The only thing nicer than knowing the NFL’s power brokers are forever committed to screwing the impotent NFLPA is the knowledge that they’re equally devoted to fucking each other over. From the Washington Post’s Leonard Shapiro and Mark Maske.
The revenue-sharing debate among NFL team owners has become so combative that a group of owners of the most prosperous franchises has threatened to take legal action if a revenue-sharing plan they don’t like is forced upon them.
Pittsburgh Steelers owner Dan Rooney said yesterday that the threat has been made by a group of six to nine teams. Rooney said he regards it as “an idle threat” that will not be carried out by the clubs, which he did not identify.
“I think they might vote against revenue-sharing, but what are they going to sue for?” Rooney said in a telephone interview. “They’re trying to say if we get the votes [to approve a revenue-sharing plan], they’ll sue. I don’t see what they can sue about. They have the right to vote no.”
The threat is a sign of how fractious revenue-sharing deliberations among owners have become. Commissioner Paul Tagliabue is attempting to get owners to agree to a plan to increase the amount of locally generated revenues that teams would share, but a faction of owners of the wealthiest clubs has resisted.
Any revenue-sharing plan would have to be approved by at least 24 of the 32 teams. It has been widely believed around the league throughout the revenue-sharing debate that a group of eight teams has surpassed the rest of the league in revenue-generating capabilities. Those eight are thought to include the Washington Redskins, New England Patriots, Houston Texans, Dallas Cowboys, Philadelphia Eagles, Denver Broncos, Chicago Bears and Cleveland Browns.

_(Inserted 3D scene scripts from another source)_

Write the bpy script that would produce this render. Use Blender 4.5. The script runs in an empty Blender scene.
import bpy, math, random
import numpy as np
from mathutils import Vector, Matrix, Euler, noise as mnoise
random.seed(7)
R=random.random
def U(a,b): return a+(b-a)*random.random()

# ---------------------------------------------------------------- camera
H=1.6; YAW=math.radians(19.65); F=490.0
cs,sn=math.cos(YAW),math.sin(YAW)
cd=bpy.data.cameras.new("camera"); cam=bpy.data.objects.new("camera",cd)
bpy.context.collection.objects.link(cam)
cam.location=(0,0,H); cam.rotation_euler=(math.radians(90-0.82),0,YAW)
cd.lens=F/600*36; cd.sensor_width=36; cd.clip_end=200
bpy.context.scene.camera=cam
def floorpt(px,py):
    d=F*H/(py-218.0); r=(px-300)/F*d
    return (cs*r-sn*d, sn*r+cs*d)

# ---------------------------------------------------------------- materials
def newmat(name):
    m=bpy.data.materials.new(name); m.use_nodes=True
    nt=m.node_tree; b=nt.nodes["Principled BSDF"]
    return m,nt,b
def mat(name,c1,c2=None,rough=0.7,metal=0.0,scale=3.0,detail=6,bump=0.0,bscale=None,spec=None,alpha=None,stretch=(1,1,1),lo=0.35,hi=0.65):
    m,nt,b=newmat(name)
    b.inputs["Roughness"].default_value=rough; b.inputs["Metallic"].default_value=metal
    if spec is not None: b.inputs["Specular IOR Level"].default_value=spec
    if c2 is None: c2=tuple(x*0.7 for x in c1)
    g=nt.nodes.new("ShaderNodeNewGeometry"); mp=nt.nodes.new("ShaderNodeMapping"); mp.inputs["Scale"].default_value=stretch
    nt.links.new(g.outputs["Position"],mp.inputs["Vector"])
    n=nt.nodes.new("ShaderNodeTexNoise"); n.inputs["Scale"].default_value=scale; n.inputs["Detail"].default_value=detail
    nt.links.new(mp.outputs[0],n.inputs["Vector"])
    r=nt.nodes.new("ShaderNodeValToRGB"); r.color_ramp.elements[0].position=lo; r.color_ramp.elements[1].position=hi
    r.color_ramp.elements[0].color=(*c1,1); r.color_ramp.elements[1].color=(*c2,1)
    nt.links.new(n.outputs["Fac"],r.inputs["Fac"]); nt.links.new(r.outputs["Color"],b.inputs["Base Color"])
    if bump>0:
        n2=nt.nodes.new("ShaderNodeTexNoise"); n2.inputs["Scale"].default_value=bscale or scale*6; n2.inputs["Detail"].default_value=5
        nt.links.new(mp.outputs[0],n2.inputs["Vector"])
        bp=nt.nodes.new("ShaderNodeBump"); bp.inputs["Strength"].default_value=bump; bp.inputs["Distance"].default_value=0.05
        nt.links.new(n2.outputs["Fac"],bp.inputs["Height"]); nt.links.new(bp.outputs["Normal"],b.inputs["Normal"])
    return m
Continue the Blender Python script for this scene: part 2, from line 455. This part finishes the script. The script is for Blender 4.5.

The 32 teams share national revenues, primarily from television contracts, equally. But growing disparities in locally generated revenues — including those from stadium-naming rights, local TV and radio deals, sponsorships and luxury suites — have created sizable revenue gaps between teams. The Redskins are the top revenue-generating team and are thought to have annual revenues, at approximately $300 million, that are about twice those of the bottom-dwelling Arizona Cardinals and Minnesota Vikings.